Two types of press releases a company can issue....

These are similar to the two types of evidence presented in a court room during a trial.

Type 1) The smoking gun.... this evidence proves someones guilt or innocence beyond a reasonable doubt. Could be a fingerprint on the murder weapon, a credible eye witness, a video taped confession etc.

Type 2) One piece of a larger puzzle that paints a picture of what happened and what could happen. The judge or jury assembles and weighs these pieces of evidence and comes up with a verdict based on a preponderance of evidence.

Smoking gun PR's Deal with Walmart, buy out, large contracts, partnerships with Fortune 500 companies are some examples.

SIVC PR's are more type 2, each piece is another part of the puzzle. Based on a preponderance of evidence presented to us as investors SIVC seems to be wildly undervalued.

The best thing about this is it keeps the flippers away from SIVC. Gives us a more stable stock price with great support.
Slowly rising in value consistently since January.

The only smoking gun PR's we could see from SIVC would be
buyout for 30 cents a share, Hunter Wise or Kensington Cross buying a 20% stake in SIVC for 20 million dollars.

Every PR you seem dissapointed that you didn't get that smoking gun PR to make SIVC stock price go kaboom.

Here's an interesting article I found
Titled....Trying to see the forest through the trees - Welcome to Macroeconomics!

Ateacher of mine once explained the difference between micro and macro using the example of a tree and a forest. Microeconomics is the like the study of an individual tree, standing in a thick forest of thousands of individual trees of different species. A microeconomist might study the systems that make an individual tree function efficiently, providing it with the sustanence it needs to thrive in the forest. A macroeconomist, however, will take a broader look at the forest as a whole, and observe how the thousands of trees work together in conjunction with the sun, the soil, the oxygen, nitrogen, and H2O in the environment that make the entire forest function efficiently as one giant organism.

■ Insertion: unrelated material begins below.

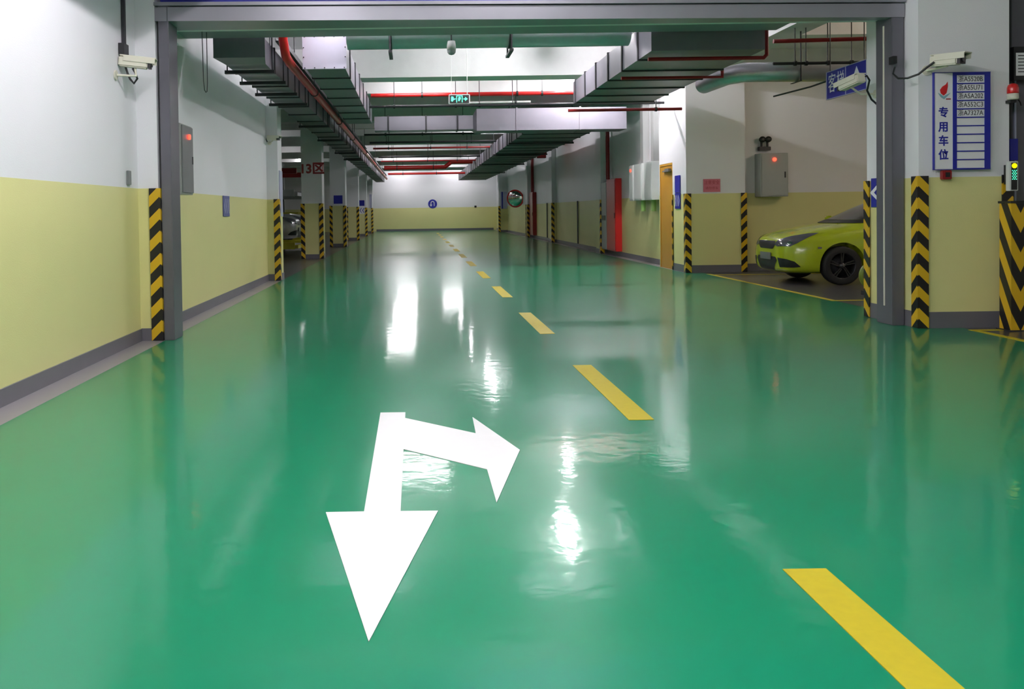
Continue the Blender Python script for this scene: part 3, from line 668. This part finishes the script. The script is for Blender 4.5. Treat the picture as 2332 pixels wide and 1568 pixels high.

Put literally, the tree is like an individual market. This may be a product market like the market for apples, or a resource market like the market for apple pickers. Microeconomists will study the characteristics of an individual market: the firms and their costs, tradeoffs, challenges presented by competition or the inefficiencies that result from a lack thereof, and the buyers in the market: the alternatives and trade-offs they face, the utility they receive and the decisions they make based on these factors. Microeconomics concerns itself not with the health of the economy as a whole, rather with the individual markets, firms, and consumers within the economy, and the challenges of efficiency and resource allocation faced by those markets.

Macroeconomics, on the other hand, studies the health of the economy as a whole. Macro deals with aggregates, or “collections of specific economic units treated as if they were one. ” For example, instead of studying price of a product, as a microeconomist would, a macroeconomist looks at the price level in the whole economy. Whereas a microeconomist looks at supply and demand in a particular market, a macroeconomist studies aggregate supply and aggregate demand, assessing the collective marginal benefit of all consumers and marginal costs of all producers. Instead of quantity supplied, the macroeconomist examines aggregate output, or gross domestic product. Instead of underallocation and overallocation of resources, the macroeconomists concerns himself with unemployment and inflation.


My point is try and stay focused on the bigger long term picture with SIVC. That's where the true feel good part of this story is coming from. Ultimately that's what will take SIVC share price much higher imho.